The medium of the art form is critical as to what is considered important. Novelists and playwrights have always been important but actors more so only recently, historically speaking, because the medium of cinematography is now as accessible as the book has been for centuries before it. I can as easily watch a film on my phone as I can read a novel.


Similarly, I have no idea who the First Violinist was at the premiere of Tchaikovsky’s 1812 Festival Overture, but with radio, vinyl, CDs and now mp3s – the performer takes precedence over the composer.


Some people will always want to see something in the flesh but once the medium is perfected, scale will always win. The lecturers of the future will not be the ones living in the same city as you, but the one who have the best worldwide reviews. And when I consider how few lecturers there were who truly captured the imagination and conveyed their passion for a subject, the more I think there’s a lot of merit to a system where the best teachers globally are the ones who teach higher education.


The Future of Education


I’m not saying which system I think is best – there are positives and negatives with each. I simply believe that online teaching is the future and, apart from the world’s leading universities, this shift will force many higher education institutions into decline. Regardless of whether you’re convinced by my arguments or not, I have one request to make of the reader.

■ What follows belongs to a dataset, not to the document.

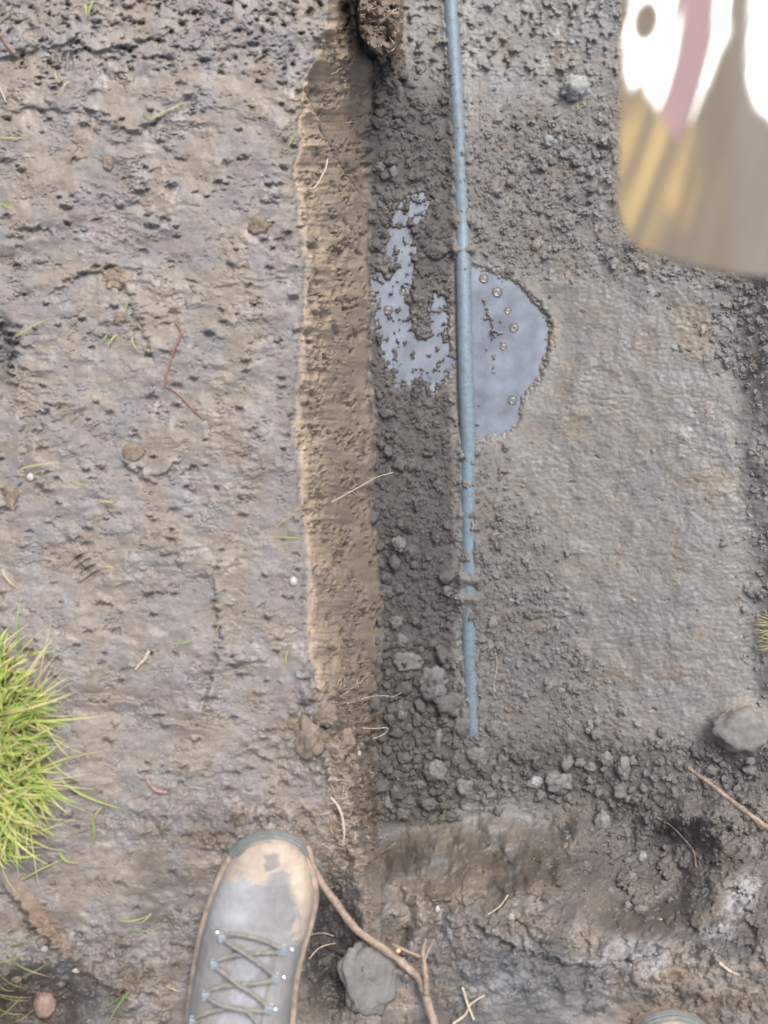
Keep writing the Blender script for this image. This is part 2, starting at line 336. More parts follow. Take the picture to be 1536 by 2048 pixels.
col = col*(1+.38*np.clip(CK, -.7, 1))[..., None]; col = mix(col, UMB*.75, np.clip(WC, 0, 1)*onwall*.8)
shore = (1-sst(2, 16, np.abs(sdp)))*(X > 742)
col = mix(col, col*.85, shore); col = mix(col, c3(.24, .19, .14), blob(X, Y, 1106, 670, 12, 28)*.6)
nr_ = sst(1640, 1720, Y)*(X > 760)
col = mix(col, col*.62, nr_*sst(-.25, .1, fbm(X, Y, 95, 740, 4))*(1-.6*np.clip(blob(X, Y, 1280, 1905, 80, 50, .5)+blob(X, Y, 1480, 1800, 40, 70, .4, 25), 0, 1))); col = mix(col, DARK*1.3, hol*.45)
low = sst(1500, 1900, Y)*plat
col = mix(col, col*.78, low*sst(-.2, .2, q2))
ruin = band(650, 745, 1370, 1740, 18)
col = mix(col, UMB*1.0, ruin*sst(.0, .25, fbm(X, Y, 16, 710, 4))*.7); col = mix(col, c3(.26, .21, .17), ruin*sst(.0, .3, -fbm(X, Y, 24, 720, 4))*.6)
wet = np.clip(0.5 + 1.2*fbm(X, Y, 90, 340, 3) - crumb*.4 - onwall*.4 + .8*(1-sst(0, 30, sd_all)) + .3*blob(X, Y, 120, 170, 90, 60), 0, 1)
aux = np.stack([wet, crumb, onwall], -1)
# build mesh, with far skirt rows
def ext(a, lo, hi):
    pre = [a[0]-s for s in (20000, 6000, 2000, 700, 250, 90, 30)]; post = [a[-1]+s for s in (30, 90, 250, 700, 2000, 6000, 20000)]
    return np.concatenate([pre, a, post])
nE = 7
def padA(A):
    return np.pad(A, [(nE, nE), (nE, nE)] + [(0, 0)]*(A.ndim-2), mode='edge')
Xp, Yp = np.meshgrid(ext(gx, 0, 0), ext(gy, 0, 0)); Hp = padA(H)
# far ground goes back to level except where the trench runs on (upwards in the photo)
far = np.maximum(np.maximum(gx[0]-Xp, Xp-gx[-1]), Yp-gy[-1]); Hp = np.where(far > 20, Hp*(1-sst(20, 600, far)), Hp)
D = 1-Hp
V = np.stack([(Xp-768)*D/2048 + padA(wx), (1024-Yp)*D/2048, Hp], -1)
nv, nu = Xp.shape
F = grid_faces(nu, nv)[:, ::-1]
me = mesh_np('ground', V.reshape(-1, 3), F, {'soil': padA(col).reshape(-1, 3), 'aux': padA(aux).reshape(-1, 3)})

def zat(px, py): return float(look(H, px, py))
def on(px, py, up=0.0): return at(px, py, zat(px, py)+up)

# ------------------------------------------------------------------ materials
def mat(name):
    m = bpy.data.materials.new(name); m.use_nodes = True; t = m.node_tree; b = t.nodes['Principled BSDF']; return m, t, b
def N(t, k, **kw):
    n = t.nodes.new(k)
    for a, v in kw.items(): setattr(n, a, v)
    return n
def noise_tex(t, scale, detail=5, rough=.6, coord='Object'):
    tc = N(t, 'ShaderNodeTexCoord'); n = N(t, 'ShaderNodeTexNoise'); n.inputs['Scale'].default_value = scale; n.inputs['Detail'].default_value = detail; n.inputs['Roughness'].default_value = rough
    t.links.new(tc.outputs[coord], n.inputs['Vector']); return n
def mulcol(t, colsock, n, lo, hi):
    mr = N(t, 'ShaderNodeMapRange'); mr.inputs[1].default_value = .3; mr.inputs[2].default_value = .7; mr.inputs[3].default_value = lo; mr.inputs[4].default_value = hi
    t.links.new(n.outputs['Fac'], mr.inputs[0])
    vm = N(t, 'ShaderNodeVectorMath', operation='SCALE'); t.links.new(colsock, vm.inputs[0]); t.links.new(mr.outputs[0], vm.inputs['Scale']); return vm.outputs[0]
def bump(t, b, pairs):
    prev = None
    for n, st, dist in pairs:
        bp = N(t, 'ShaderNodeBump'); bp.inputs['Strength'].default_value = st; bp.inputs['Distance'].default_value = dist
        t.links.new(n.outputs[0], bp.inputs['Height'])
        if prev: t.links.new(prev.outputs[0], bp.inputs['Normal'])
        prev = bp
    t.links.new(prev.outputs[0], b.inputs['Normal'])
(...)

When I was an undergraduate, there was a retired man called John who had chosen to spend some of his final years, likewise, reading for a degree in computer science. There was an element of choice each semester between which courses students could sit. I remember seeing him in a lecture for a course he was not enrolled in and I asked him, “What are you doing here John, you aren’t taking this course?” He replied with, “Yes, but it sounded interesting, I want to learn about it.”


Massive open online courses are freedom, freedom to learn. John had to invest a lot of time and money to get a degree just so he could dip into an extra course or two that was of interest to him. MOOCs give back that extra bit of freedom to learn for learning’s sake. The request I make is simply to look at the courses available. If something piques your interest, give it a go. Perhaps you’ll think it’s the future of education too.